Benoit Poelvoorde. Il est parfois des gens insaisissables avec qui l'on aimerait pouvoir discuter l'espace d'un temps, creuser, comprendre, savoir pourquoi ils peuvent faire marrer un public un jour et le lendemain distiller un mélange de fragilité et de mélancolie, laissant le même public pantois.
Cet acteur dégage quelquechose de rare, fondé sur une sensibilité de cristal. Il ne joue pas un rôle, il est Benoit Poelvoorde. Paul Préboist était lui aussi un peu comme ça, en plus trash.
Un jour au Mathis, rue de Ponthieu, nous nous sommes croisés, l'acteur belge et moi, avons échangé quelques mots, avons ri soudainement et j'ai eu, une fois de plus, la sensation que les gens un peu étranges savouraient la vie d'une façon plus aérienne et romanesque que les raisonnables.
Fabienne Godet, la réalisatrice, lui a fait sans le savoir, cadeau de l'un de ses plus beaux rôles.
Il n'est nullement question dans le cas présent de gaudriole, monsieur Manatane est loin. On touche là à la gravité et à la profondeur de l'habitant le plus illustre de Namur.
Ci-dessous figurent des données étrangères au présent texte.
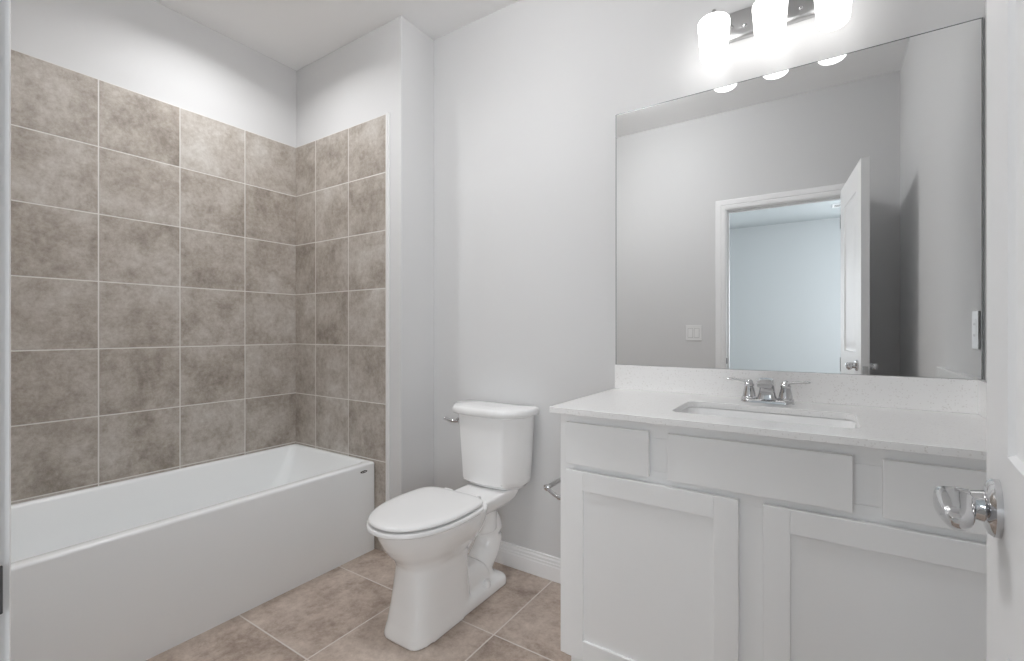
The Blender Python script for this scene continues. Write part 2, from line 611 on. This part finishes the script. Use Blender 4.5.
def egg(hw, fb, ff, z, exb=2.6, exf=2.1, split=0.42, n=72):
    fc = fb + (ff - fb) * split
    out = []
    for i in range(n):
        a = 2 * math.pi * i / n
        s, c = math.sin(a), math.cos(a)
        ex, ext = (exf, ff - fc) if c >= 0 else (exb, fc - fb)
        x = hw * math.copysign(abs(s) ** (2 / ex), s)
        f = fc + ext * math.copysign(abs(c) ** (2 / ex), c)
        out.append(tp(x, f, z))
    return out


toi = thing('toilet', (TCX, TB - 0.36, 0), 'white two-piece toilet with closed lid between the bathtub and the vanity', 'toilet')
bm = B()
# pedestal and bowl
loft(bm, [egg(.107, .360, .700, 0.0, 5, 4.6, .5), egg(.106, .360, .698, .018, 5, 4.6, .5), egg(.100, .362, .688, .06, 5, 4.2, .5),
          egg(.095, .365, .676, .13, 5, 3.8, .5), egg(.093, .36, .668, .21, 4, 3.2, .5),
          egg(.096, .35, .666, .262, 3, 2.6, .5), egg(.112, .32, .684, .290, 2.8, 2.3), egg(.132, .29, .711, .320, 2.6, 2.2),
          egg(.148, .275, .735, .352, 2.6, 2.1), egg(.158, .265, .750, .383, 2.6, 2.1), egg(.163, .26, .757, .408, 2.6, 2.1),
          egg(.163, .26, .757, .420, 2.6, 2.1)])
# deck under the tank
loft(bm, [[tp(x, f, z) for x, f in rrect(-hw, hw, f0, f1, .04)] for hw, f0, f1, z in
          ((.085, .06, .38, .350), (.100, .03, .38, .370), (.108, .018, .40, .392), (.110, .015, .40, .420))])
# trapway
tube(bm, smoothpath([tp(0, .42, .22), tp(0, .34, .285), tp(0, .245, .315), tp(0, .165, .290), tp(0, .130, .225), tp(0, .150, .150), tp(0, .205, .095), tp(0, .235, .02)], 5),
     [.068 - .006 * min(1, i / 20) for i in range(36)], 20)
tube(bm, [tp(0, .20, .37), tp(0, .20, .25)], .075, 20)
# foot with sloping shoulders
loft(bm, [[tp(x, f, z) for x, f in rrect(-hw, hw, f0, f1, .035)] for hw, f0, f1, z in
          ((.105, .118, .46, 0.0), (.105, .118, .46, .030), (.101, .122, .46, .042), (.092, .135, .46, .050), (.070, .16, .46, .060), (.064, .18, .46, .085))])
loft(bm, [[tp(x, f, z) for x, f in rrect(-hw, hw, f0, f1, .03)] for hw, f0, f1, z in
          ((.074, .20, .46, .03), (.072, .21, .46, .09), (.066, .235, .46, .125), (.050, .27, .46, .15))])
# recalc before remeshing into one ceramic body
bmesh.ops.recalc_face_normals(bm, faces=bm.faces)
tmp_me = bpy.data.meshes.new('tmp')
bm.to_mesh(tmp_me)
bm.free()
tmp = bpy.data.objects.new('tmp', tmp_me)
COL.objects.link(tmp)
r_ = tmp.modifiers.new('r', 'REMESH')
r_.mode = 'VOXEL'
r_.voxel_size = 0.0055
s_ = tmp.modifiers.new('s', 'SMOOTH')
s_.factor = 0.5
s_.iterations = 12
dg = bpy.context.evaluated_depsgraph_get()
me = bpy.data.meshes.new_from_object(tmp.evaluated_get(dg))
bpy.data.objects.remove(tmp)
bm = B()
bm.from_mesh(me)
bpy.data.meshes.remove(me)
zmin = min(v.co.z for v in bm.verts)
for v in bm.verts:
    v.co.z -= zmin * max(0, 1 - v.co.z / 0.1)
obj('bowl', bm, M['porcelain'], toi, angle=180)

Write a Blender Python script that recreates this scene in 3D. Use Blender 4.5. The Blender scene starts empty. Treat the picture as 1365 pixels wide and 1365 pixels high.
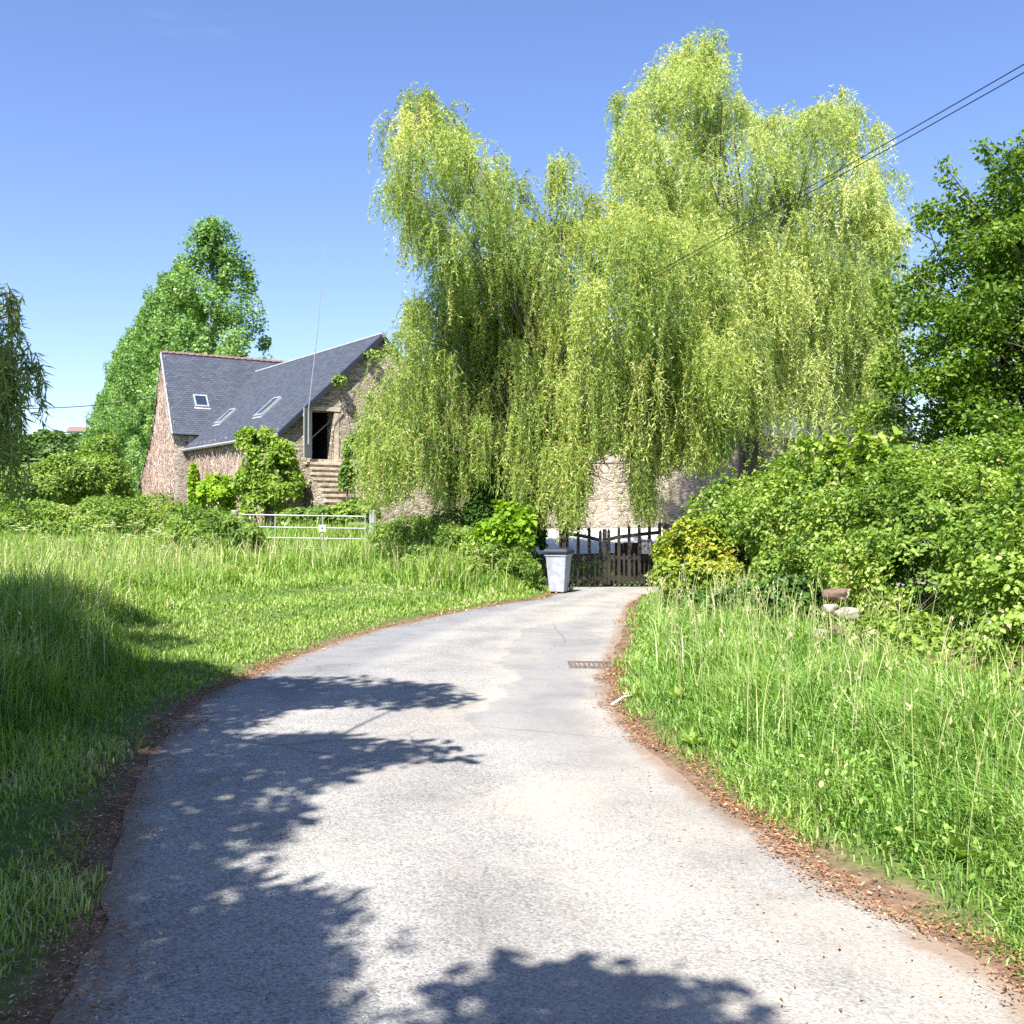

Le titre résume à lui seul la détresse du personnage principal, Antoine, photographe pour qui la vie a la couleur de l'ennui. Seul la plupart du temps, il a un ami, d'une trentaine d'années de moins que lui, le fils de sa voisine, qui trouve régulièrement refuge chez lui et qui lui, ne s'ennuie pas au contact du photographe, aux principes d'éducation pour le moins décalés. Il oublie trop régulièrement le vide de son existence et les photos de mariage qu'on lui commande dans les vapeurs de l'alcool, son autre ami, moins bienveillant, celui-là.
Le quotidien d'Antoine suit son cours linéaire, sans relief et sans saveur quand un jour, la musique du piano d'une voisine attire son attention. Les mélodies de Chopin et les charmes de la voisine, incarnée par Ariane Labed, vont donner à Antoine l'entrain qui lui manquait tant. Cette voisine va peu à peu devenir sa raison de vivre, pour le meilleur, pour le pire...
Emouvante, intelligente, lente, cette comédie dramatique est essentiellement portée par Benoit Poelvoorde avec l'aisance qu'on lui connaît, épaulé par Ariane Labed, à la justesse et au cynisme parfaits et par le petit Max Baissette de Malglaive, qui deviendra grand, dans le landerneau du cinéma français.
S'il doit y avoir un film sur la solitude, ça pourrait être "Une place sur la terre", qui peu à peu lève le voile sur un certain optimisme, compliqué à entretenir mais qui a au moins le mérite de se montrer.